-- BEGIN RECORDED INFORMATION --

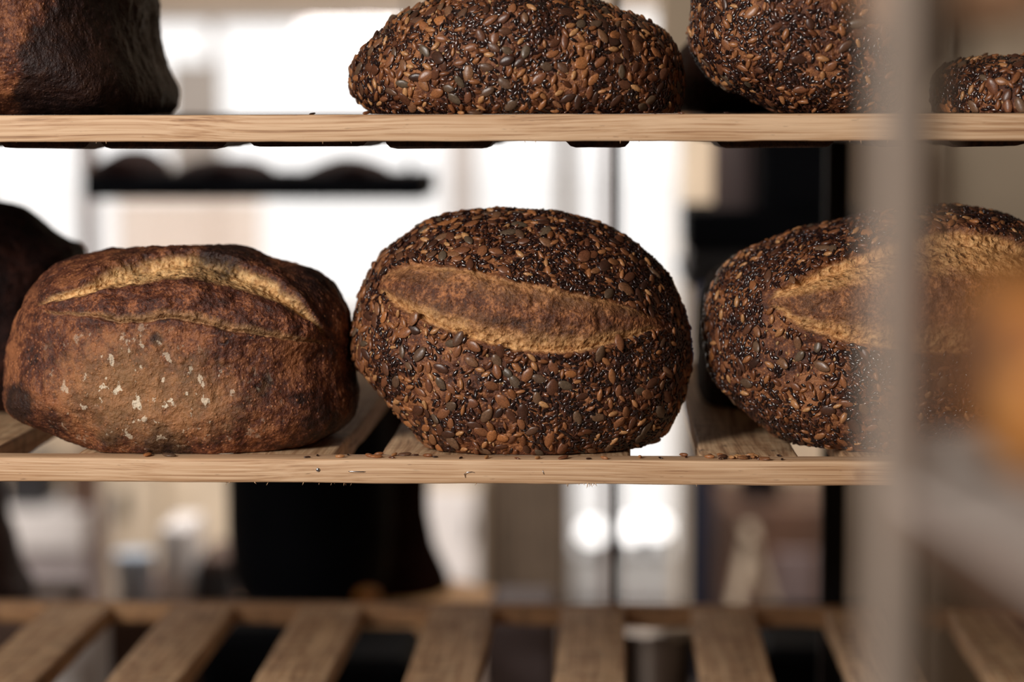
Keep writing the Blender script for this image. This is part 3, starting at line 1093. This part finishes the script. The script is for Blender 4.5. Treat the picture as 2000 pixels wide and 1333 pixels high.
make_loaf('seeded_loaf', 'tall seed-crusted loaf rising out of the picture against the steel post, upper shelf', out9, .125, .115, Z_UP, MT['seed_crust'], group='seed-crusted loaves',
          seeds={'pumpkin': 130, 'sunflower': 330, 'flax': 5200, 'sesame': 60}, seed=10.0, n=140, p=2.2, bare=.1)
out10 = [(1812, 190), (1816, 150), (1836, 128), (1880, 114), (1950, 108), (2050, 106), (2150, 116), (2240, 150), (2270, 200), (2240, 240), (2100, 255), (1950, 255), (1850, 245), (1822, 225)]
make_loaf('seeded_loaf', 'low flat seed-crusted loaf past the steel post at the end of the upper shelf', out10, .12, .11, Z_UP, MT['seed_crust'], group='seed-crusted loaves',
          seeds={'pumpkin': 120, 'sunflower': 200, 'flax': 3000, 'sesame': 60}, parts=50, seed=11.0, n=120, p=2.3)
out11 = [(1310, 190), (1315, 130), (1340, 80), (1400, 50), (1480, 50), (1540, 90), (1560, 150), (1550, 210), (1440, 232), (1340, 228)]
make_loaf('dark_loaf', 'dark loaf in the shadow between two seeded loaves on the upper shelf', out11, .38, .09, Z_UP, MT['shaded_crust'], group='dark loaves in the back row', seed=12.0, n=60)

# ------------------------------------------------------------------ fallen seeds
rng = random.Random(12)


def loose(px_list, zt, where, group, label):
    for (px, yy, kind) in px_list:
        o = bpy.data.objects.new('fallen_seed', SEED_ME[kind])
        COL.objects.link(o)
        T = {'pumpkin': .0015, 'sunflower': .0015, 'flax': .0008}[kind]
        x = at(px, where, yy).x
        o.location = (x, yy, zt + T * .9)
        o.rotation_euler = (rng.uniform(-.25, .25), rng.uniform(-.15, .15), rng.uniform(0, 6.28))
        s_ = rng.uniform(.8, 1.05)
        o.scale = (s_, s_, s_)
        tag(o, label, 'seed', group)


lst = [(288, .012, 'pumpkin'), (330, .010, 'pumpkin'), (664, .008, 'sunflower'), (680, .02, 'flax'), (722, .012, 'sunflower'), (740, .022, 'sunflower'), (735, .008, 'pumpkin'), (770, .018, 'sunflower'),
       (790, .02, 'pumpkin'), (765, .006, 'flax'), (812, .02, 'flax'), (835, .014, 'sunflower'), (850, .010, 'flax'), (620, .016, 'flax'), (600, .006, 'flax'), (1250, .012, 'sunflower'), (1180, .006, 'sunflower'), (1100, .006, 'pumpkin'),
       (1050, .005, 'sunflower'), (1010, .004, 'flax'), (950, .006, 'sunflower'), (900, .006, 'flax'), (1150, .004, 'flax'), (1290, .010, 'flax'), (1340, .016, 'flax')]
for k in range(26):
    lst.append((rng.gauss(1450, 45), rng.uniform(.004, .06) if 0 else rng.uniform(.004, .026), rng.choice(['flax', 'sunflower', 'flax', 'pumpkin', 'sunflower'])))
loose(lst, Z_LO, 888, 'loose seeds on the stapled shelf', 'loose brown seed fallen on the top of the stapled shelf edge')
loose([(716, .012, 'sunflower'), (900, .012, 'sunflower'), (928, .01, 'pumpkin'), (1008, .012, 'flax'), (1168, .008, 'pumpkin'), (880, .01, 'flax'), (1330, .012, 'flax'), (1420, .01, 'flax'), (1280, .008, 'flax'), (610, .012, 'flax')],
      Z_UP, 222, 'loose seeds on the upper shelf', 'loose brown seed fallen on the top of the upper shelf edge')

# ------------------------------------------------------------------ the nearer trolley
YN = -.98
tr_ = thing('steel_trolley', 'blurred steel trolley upright with wooden slat shelves nearest the viewer', 'trolley', at(1745, 1300, YN))
c = at(1766, 700, YN)
h = .0089
V, Fc = rbox((-h, -h, 0), (h, h, 1.95), .0012)
o = mesh('post', V, Fc, MT['post'], None, smooth=False)
o.data.transform(Matrix.Rotation(math.radians(28), 4, 'Z'))
o.data.transform(Matrix.Translation((c.x, c.y, 0)))
local(o, tr_)
# lower board, turned a little, and the edge of the upper board
def atd(px, py, d):
    return at(px, py, CAM.y + d)


zb = atd(1745, 850, .95).z


def on_z(px, py, z):
    d_ = at(px, py, CAM.y + 1.0) - CAM
    return CAM + d_ * ((z - CAM.z) / d_.z)


poly = [on_z(1752, 845, zb), on_z(1768, 965, zb), on_z(2010, 1108, zb), on_z(2420, 1330, zb), on_z(2700, 1000, zb), on_z(2400, 845, zb)]


def prism(name, poly, th, mat, parent, down=0.0):
    n_ = len(poly)
    V = [(p.x, p.y, p.z - down) for p in poly] + [(p.x, p.y, p.z - down - th) for p in poly]
    Fc = [list(range(n_)), list(range(n_, 2 * n_))[::-1]] + [[i + n_, (i + 1) % n_ + n_, (i + 1) % n_, i] for i in range(n_)]
    o_ = mesh(name, V, Fc, mat, None, smooth=False)
    bv = o_.modifiers.new('bevel', 'BEVEL')
    bv.width = .0015
    return local(o_, parent)


prism('shelf_board', poly, .004, MT['tray'], tr_)
prism('shelf_rail', poly, .012, MT['umber'], tr_, .0042)
pbox('shelf_rail', 1748, 52, 1892, 160, YN, .02, MT['dark_slat'], tr_)
pbox('upper_board', 1738, -70, 2060, 46, YN + .0, .10, MT['board'], tr_)
outg = [(1846, 720), (1856, 640), (1900, 560), (2000, 502), (2140, 490), (2260, 540), (2330, 660), (2330, 800), (2260, 900), (2110, 950), (1960, 920), (1866, 830)]


def chg(V, c, R):
    k = sstep(.1, .95, -(V[:, 0] - c[0]) / R) * .75
    return np.maximum(k, sstep(.25, .95, (V[:, 2] - c[1]) / R) * .8)


V, Q, attrs, ex, nrm = loaf_shape(outg, YN - .05, .06, zb, n=60, seed=14.0, charf=chg)
lc = V.mean(0)
lc[2] = zb
o = mesh('golden_loaf', V - lc, Q, MT['gold_crust'], None, attrs=attrs)
o.location = lc
tag(o, 'blurred golden loaf on the nearest trolley, past the steel post', 'bread')

# ------------------------------------------------------------------ behind the rack
# low bench that carries the tubs seen through the bottom slats
bn = thing('low_bench', 'low dark bench behind the rack under the tubs and pans', 'bench', (0, 1.2, 0))
box('bench_top', (-1.2, .95, .46), (1.2, 1.6, .50), MT['umber'], bn)
for xx in (-1.15, 1.09):
    for yy in (1.0, 1.5):
        box('leg', (xx, yy, 0), (xx + .06, yy + .06, .46), MT['umber'], bn)


def on_bench(name, label, cat, x0, y0, x1, Y, depth, mat, zb_=.50):
    a_, b_ = at(x0, y0, Y), at(x1, y0, Y)
    o_ = box(name, (a_.x, Y, zb_), (b_.x, Y + depth, a_.z), mat, None, .012)
    origin(o_, ((a_.x + b_.x) / 2, Y + depth / 2, zb_))
    return tag(o_, label, cat)


def tub(name, label, cat, px, py, r, Y, mat, zb_, handle=False):
    a_ = at(px, py, Y)
    hgt = a_.z - zb_
    root = thing(name, label, cat, (a_.x, Y, zb_))
    lathe('body', [(r * .72, 0), (r * .8, .004), (r * .96, hgt * .96), (r, hgt), (r * .93, hgt), (r * .9, hgt * .94), (r * .7, .01)], (a_.x, Y, zb_), mat, root)
    lathe('rim', [(r * .99, hgt * .955), (r * 1.04, hgt * .96), (r * 1.05, hgt * .99), (r * 1.0, hgt * 1.0)], (a_.x, Y, zb_), mat, root)
    return root


on_bench('plastic_crate', 'black crate on the low bench seen through the slats below the pot', 'crate', 385, 1232, 570, .98, .2, MT['black'])
on_bench('storage_box', 'mauve grey box on the low bench beside the black crates', 'box', 945, 1205, 1085, .98, .2, MT['mauve'])
on_bench('plastic_crate', 'black crate on the low bench under the round table', 'crate', 640, 1290, 800, .98, .2, MT['black'])
on_bench('plastic_crate', 'black crate on the low bench past the steel can', 'crate', 1490, 1268, 1760, 1.15, .3, MT['black'])
tub('steel_can', 'shiny round steel can seen through the slats of the lowest shelf', 'can', 1278, 1222, .055, 1.15, MT['steel'], .50)
on_bench('white_tub', 'tall white tub on the low bench, seen between the lowest slats', 'tub', 60, 1215, 176, .96, .12, MT['white'])
# round table with the black pot and the brown sack
Yt = 1.45
ct = at(725, 1182, Yt)
rt = thing('round_table', 'small round tan wooden table behind the rack, under the black pot', 'table', (ct.x, Yt, 0))
lathe('tabletop', [(.0, 0), (.205, 0), (.213, .006), (.213, .024), (.206, .03), (.0, .03)], (ct.x, Yt, ct.z - .03), MT['tan'], rt, 64)
lathe('column', [(.03, .52), (.03, ct.z - .03)], (ct.x, Yt, 0), MT['black'], rt, 24)
lathe('base', [(.11, .5005), (.11, .515), (.03, .52)], (ct.x, Yt, 0), MT['black'], rt, 32)
zt_ = ct.z
a_ = at(606, 1100, Yt - .06)
pt = thing('cooking_pot', 'tall black round-bottomed pot on the small round table', 'pot', (a_.x, Yt - .06, zt_))
lathe('body', [(.0, .0), (.065, 0), (.095, .02), (.112, .06), (.117, .12), (.117, .25), (.112, .31), (.118, .315), (.118, .322), (.0, .322)], (a_.x, Yt - .06, zt_), MT['black'], pt)
lid = lathe('lid', [(.119, .3225), (.11, .335), (.04, .352), (.0, .356)], (a_.x, Yt - .06, zt_), MT['black'], pt)
knob = lathe('knob', [(.0, .3561), (.015, .3565), (.012, .372), (.022, .38), (.0, .386)], (a_.x, Yt - .06, zt_), MT['black'])
knob.parent = lid
knob.matrix_parent_inverse = Matrix.Translation(-Vector(pt.location)) @ Matrix.Translation(Vector(pt.location))
a_ = at(768, 1100, Yt + .115)
sk = thing('flour_sack', 'dark brown sack standing against the black pot on the round table', 'sack', (a_.x, Yt + .115, zt_))
lathe('body', [(.0, .0), (.085, 0), (.082, .02), (.062, .07), (.052, .12), (.056, .2), (.066, .27), (.05, .31), (.03, .32)], (a_.x, Yt + .115, zt_), MT['brown_sack'], sk, wob=.03)
lathe('tied_neck', [(.03, .3205), (.022, .335), (.034, .36), (.04, .38), (.0, .375)], (a_.x, Yt + .115, zt_), MT['brown_sack'], sk, wob=.08)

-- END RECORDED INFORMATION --

■ **EXERCISE AIM**
Return nothing but the lines running from the start of the data to the line with "rng = random.Random(12)", please, both ends included and no pictures.

■ **TASK RESULT**
Keep writing the Blender script for this image. This is part 3, starting at line 1093. This part finishes the script. The script is for Blender 4.5. Treat the picture as 2000 pixels wide and 1333 pixels high.
make_loaf('seeded_loaf', 'tall seed-crusted loaf rising out of the picture against the steel post, upper shelf', out9, .125, .115, Z_UP, MT['seed_crust'], group='seed-crusted loaves',
          seeds={'pumpkin': 130, 'sunflower': 330, 'flax': 5200, 'sesame': 60}, seed=10.0, n=140, p=2.2, bare=.1)
out10 = [(1812, 190), (1816, 150), (1836, 128), (1880, 114), (1950, 108), (2050, 106), (2150, 116), (2240, 150), (2270, 200), (2240, 240), (2100, 255), (1950, 255), (1850, 245), (1822, 225)]
make_loaf('seeded_loaf', 'low flat seed-crusted loaf past the steel post at the end of the upper shelf', out10, .12, .11, Z_UP, MT['seed_crust'], group='seed-crusted loaves',
          seeds={'pumpkin': 120, 'sunflower': 200, 'flax': 3000, 'sesame': 60}, parts=50, seed=11.0, n=120, p=2.3)
out11 = [(1310, 190), (1315, 130), (1340, 80), (1400, 50), (1480, 50), (1540, 90), (1560, 150), (1550, 210), (1440, 232), (1340, 228)]
make_loaf('dark_loaf', 'dark loaf in the shadow between two seeded loaves on the upper shelf', out11, .38, .09, Z_UP, MT['shaded_crust'], group='dark loaves in the back row', seed=12.0, n=60)

# ------------------------------------------------------------------ fallen seeds
rng = random.Random(12)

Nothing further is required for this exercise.